┌──

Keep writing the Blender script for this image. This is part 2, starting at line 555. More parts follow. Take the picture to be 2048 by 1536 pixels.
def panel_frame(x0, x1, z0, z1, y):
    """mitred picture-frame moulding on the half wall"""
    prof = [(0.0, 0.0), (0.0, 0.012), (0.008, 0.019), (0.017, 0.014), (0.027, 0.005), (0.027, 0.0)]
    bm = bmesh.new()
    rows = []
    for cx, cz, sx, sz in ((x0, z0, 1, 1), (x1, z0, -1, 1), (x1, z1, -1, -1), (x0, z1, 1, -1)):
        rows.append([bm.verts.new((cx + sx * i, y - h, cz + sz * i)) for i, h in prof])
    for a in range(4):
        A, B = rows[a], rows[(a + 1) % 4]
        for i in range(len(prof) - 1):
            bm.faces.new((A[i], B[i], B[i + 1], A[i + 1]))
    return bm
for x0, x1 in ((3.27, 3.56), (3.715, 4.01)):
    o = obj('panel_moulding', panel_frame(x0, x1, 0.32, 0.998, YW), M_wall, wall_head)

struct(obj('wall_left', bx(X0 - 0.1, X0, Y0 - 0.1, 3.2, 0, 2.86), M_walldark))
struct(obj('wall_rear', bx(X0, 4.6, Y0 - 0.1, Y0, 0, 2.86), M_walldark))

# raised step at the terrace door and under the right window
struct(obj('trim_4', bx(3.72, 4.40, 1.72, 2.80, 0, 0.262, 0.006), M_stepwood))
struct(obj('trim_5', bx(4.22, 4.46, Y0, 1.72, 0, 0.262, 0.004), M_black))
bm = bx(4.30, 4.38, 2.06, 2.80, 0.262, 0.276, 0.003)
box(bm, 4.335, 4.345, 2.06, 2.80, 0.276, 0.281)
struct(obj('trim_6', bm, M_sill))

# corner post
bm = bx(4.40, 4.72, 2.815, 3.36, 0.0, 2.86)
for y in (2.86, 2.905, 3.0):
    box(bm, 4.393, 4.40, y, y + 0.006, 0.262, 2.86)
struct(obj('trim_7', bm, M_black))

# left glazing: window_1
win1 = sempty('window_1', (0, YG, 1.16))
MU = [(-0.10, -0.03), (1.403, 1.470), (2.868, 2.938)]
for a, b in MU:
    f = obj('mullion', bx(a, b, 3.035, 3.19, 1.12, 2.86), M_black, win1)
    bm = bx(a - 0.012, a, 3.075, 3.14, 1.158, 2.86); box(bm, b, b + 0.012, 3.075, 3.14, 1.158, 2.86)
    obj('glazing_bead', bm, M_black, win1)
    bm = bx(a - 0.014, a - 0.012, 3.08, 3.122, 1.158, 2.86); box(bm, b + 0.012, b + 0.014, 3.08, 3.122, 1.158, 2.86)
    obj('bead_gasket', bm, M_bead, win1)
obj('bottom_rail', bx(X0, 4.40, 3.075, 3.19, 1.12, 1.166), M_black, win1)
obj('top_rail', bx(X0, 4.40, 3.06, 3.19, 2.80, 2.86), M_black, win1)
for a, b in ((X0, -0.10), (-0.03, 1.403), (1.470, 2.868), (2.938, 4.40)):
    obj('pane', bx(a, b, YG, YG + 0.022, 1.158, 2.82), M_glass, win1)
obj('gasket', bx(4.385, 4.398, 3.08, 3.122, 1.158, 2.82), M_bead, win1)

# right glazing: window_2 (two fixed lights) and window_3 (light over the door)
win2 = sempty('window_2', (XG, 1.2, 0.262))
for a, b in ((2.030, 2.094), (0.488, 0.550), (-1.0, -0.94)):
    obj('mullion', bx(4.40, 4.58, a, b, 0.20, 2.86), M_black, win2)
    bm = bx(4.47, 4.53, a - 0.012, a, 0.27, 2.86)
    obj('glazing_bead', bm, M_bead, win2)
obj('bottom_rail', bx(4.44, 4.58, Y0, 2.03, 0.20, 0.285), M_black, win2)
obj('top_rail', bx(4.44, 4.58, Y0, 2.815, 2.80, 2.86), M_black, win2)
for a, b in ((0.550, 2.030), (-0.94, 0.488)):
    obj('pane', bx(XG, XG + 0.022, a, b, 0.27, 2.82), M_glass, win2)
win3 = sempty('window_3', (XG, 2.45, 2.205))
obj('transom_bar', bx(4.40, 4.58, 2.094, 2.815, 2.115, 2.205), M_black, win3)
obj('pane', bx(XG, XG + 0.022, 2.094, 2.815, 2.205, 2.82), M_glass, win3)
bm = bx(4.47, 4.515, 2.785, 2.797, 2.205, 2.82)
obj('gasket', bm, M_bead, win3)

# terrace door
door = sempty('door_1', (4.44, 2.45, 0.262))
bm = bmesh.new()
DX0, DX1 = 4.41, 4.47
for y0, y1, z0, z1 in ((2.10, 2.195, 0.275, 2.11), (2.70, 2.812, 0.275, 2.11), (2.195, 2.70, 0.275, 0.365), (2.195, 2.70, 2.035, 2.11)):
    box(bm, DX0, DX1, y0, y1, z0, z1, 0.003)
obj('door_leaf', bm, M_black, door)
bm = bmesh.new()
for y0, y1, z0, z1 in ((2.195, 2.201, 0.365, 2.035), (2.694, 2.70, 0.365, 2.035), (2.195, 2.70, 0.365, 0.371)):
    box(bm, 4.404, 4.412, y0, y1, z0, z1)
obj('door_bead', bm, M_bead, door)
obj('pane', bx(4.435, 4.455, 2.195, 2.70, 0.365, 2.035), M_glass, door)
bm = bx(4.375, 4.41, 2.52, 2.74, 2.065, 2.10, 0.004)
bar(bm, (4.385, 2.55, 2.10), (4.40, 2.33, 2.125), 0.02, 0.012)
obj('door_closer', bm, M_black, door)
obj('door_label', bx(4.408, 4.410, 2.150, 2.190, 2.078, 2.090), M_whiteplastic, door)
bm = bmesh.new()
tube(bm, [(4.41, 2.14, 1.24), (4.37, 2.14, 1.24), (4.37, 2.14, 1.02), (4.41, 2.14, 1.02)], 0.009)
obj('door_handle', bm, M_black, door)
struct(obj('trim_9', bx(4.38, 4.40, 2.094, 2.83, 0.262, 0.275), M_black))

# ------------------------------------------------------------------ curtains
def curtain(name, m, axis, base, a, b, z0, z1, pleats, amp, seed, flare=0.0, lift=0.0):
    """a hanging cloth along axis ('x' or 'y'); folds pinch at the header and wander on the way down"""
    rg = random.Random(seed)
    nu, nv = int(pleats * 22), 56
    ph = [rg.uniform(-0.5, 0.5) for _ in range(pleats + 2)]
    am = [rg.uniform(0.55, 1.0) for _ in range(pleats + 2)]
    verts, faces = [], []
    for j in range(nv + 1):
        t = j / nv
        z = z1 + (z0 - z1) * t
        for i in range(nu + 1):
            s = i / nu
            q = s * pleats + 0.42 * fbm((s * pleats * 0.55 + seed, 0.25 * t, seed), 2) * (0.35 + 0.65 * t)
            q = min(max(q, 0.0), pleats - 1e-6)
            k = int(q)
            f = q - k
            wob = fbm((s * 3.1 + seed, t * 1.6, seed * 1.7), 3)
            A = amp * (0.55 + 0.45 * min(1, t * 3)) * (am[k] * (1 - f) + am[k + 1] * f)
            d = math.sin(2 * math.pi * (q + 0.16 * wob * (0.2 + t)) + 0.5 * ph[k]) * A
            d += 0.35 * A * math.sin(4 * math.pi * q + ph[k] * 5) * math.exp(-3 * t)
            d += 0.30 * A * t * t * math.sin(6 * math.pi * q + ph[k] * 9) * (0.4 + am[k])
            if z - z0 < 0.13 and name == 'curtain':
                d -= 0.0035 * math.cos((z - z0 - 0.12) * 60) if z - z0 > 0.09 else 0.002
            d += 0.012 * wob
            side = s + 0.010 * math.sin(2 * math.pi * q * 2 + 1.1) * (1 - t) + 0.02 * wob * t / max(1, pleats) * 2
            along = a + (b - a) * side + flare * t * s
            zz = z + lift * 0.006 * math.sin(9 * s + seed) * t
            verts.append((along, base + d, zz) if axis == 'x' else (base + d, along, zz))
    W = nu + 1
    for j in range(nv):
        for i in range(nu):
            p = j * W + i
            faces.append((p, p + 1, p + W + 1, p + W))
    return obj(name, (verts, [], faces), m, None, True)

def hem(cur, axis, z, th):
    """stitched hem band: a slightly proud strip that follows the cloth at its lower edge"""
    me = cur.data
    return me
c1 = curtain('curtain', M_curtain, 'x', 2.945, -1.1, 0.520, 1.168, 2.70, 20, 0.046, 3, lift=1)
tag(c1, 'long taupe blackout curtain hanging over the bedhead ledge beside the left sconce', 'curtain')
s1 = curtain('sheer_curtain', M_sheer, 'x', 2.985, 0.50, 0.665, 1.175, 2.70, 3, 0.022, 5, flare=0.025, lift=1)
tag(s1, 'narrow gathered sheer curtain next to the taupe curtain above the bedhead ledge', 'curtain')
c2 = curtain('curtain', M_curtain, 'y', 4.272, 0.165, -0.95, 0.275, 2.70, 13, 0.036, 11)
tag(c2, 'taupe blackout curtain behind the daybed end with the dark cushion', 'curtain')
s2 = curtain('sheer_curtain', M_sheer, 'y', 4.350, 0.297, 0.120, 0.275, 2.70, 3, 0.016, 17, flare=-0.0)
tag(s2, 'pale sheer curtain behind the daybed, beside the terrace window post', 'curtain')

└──

:: GOAL ::
Quote exactly the opening line of the material above and every line after it, up to and including the line that contains "struct(obj('trim_7', bm, M_black))".

:: FINISHED EXERCISE ::
Keep writing the Blender script for this image. This is part 2, starting at line 555. More parts follow. Take the picture to be 2048 by 1536 pixels.
def panel_frame(x0, x1, z0, z1, y):
    """mitred picture-frame moulding on the half wall"""
    prof = [(0.0, 0.0), (0.0, 0.012), (0.008, 0.019), (0.017, 0.014), (0.027, 0.005), (0.027, 0.0)]
    bm = bmesh.new()
    rows = []
    for cx, cz, sx, sz in ((x0, z0, 1, 1), (x1, z0, -1, 1), (x1, z1, -1, -1), (x0, z1, 1, -1)):
        rows.append([bm.verts.new((cx + sx * i, y - h, cz + sz * i)) for i, h in prof])
    for a in range(4):
        A, B = rows[a], rows[(a + 1) % 4]
        for i in range(len(prof) - 1):
            bm.faces.new((A[i], B[i], B[i + 1], A[i + 1]))
    return bm
for x0, x1 in ((3.27, 3.56), (3.715, 4.01)):
    o = obj('panel_moulding', panel_frame(x0, x1, 0.32, 0.998, YW), M_wall, wall_head)

struct(obj('wall_left', bx(X0 - 0.1, X0, Y0 - 0.1, 3.2, 0, 2.86), M_walldark))
struct(obj('wall_rear', bx(X0, 4.6, Y0 - 0.1, Y0, 0, 2.86), M_walldark))

# raised step at the terrace door and under the right window
struct(obj('trim_4', bx(3.72, 4.40, 1.72, 2.80, 0, 0.262, 0.006), M_stepwood))
struct(obj('trim_5', bx(4.22, 4.46, Y0, 1.72, 0, 0.262, 0.004), M_black))
bm = bx(4.30, 4.38, 2.06, 2.80, 0.262, 0.276, 0.003)
box(bm, 4.335, 4.345, 2.06, 2.80, 0.276, 0.281)
struct(obj('trim_6', bm, M_sill))

# corner post
bm = bx(4.40, 4.72, 2.815, 3.36, 0.0, 2.86)
for y in (2.86, 2.905, 3.0):
    box(bm, 4.393, 4.40, y, y + 0.006, 0.262, 2.86)
struct(obj('trim_7', bm, M_black))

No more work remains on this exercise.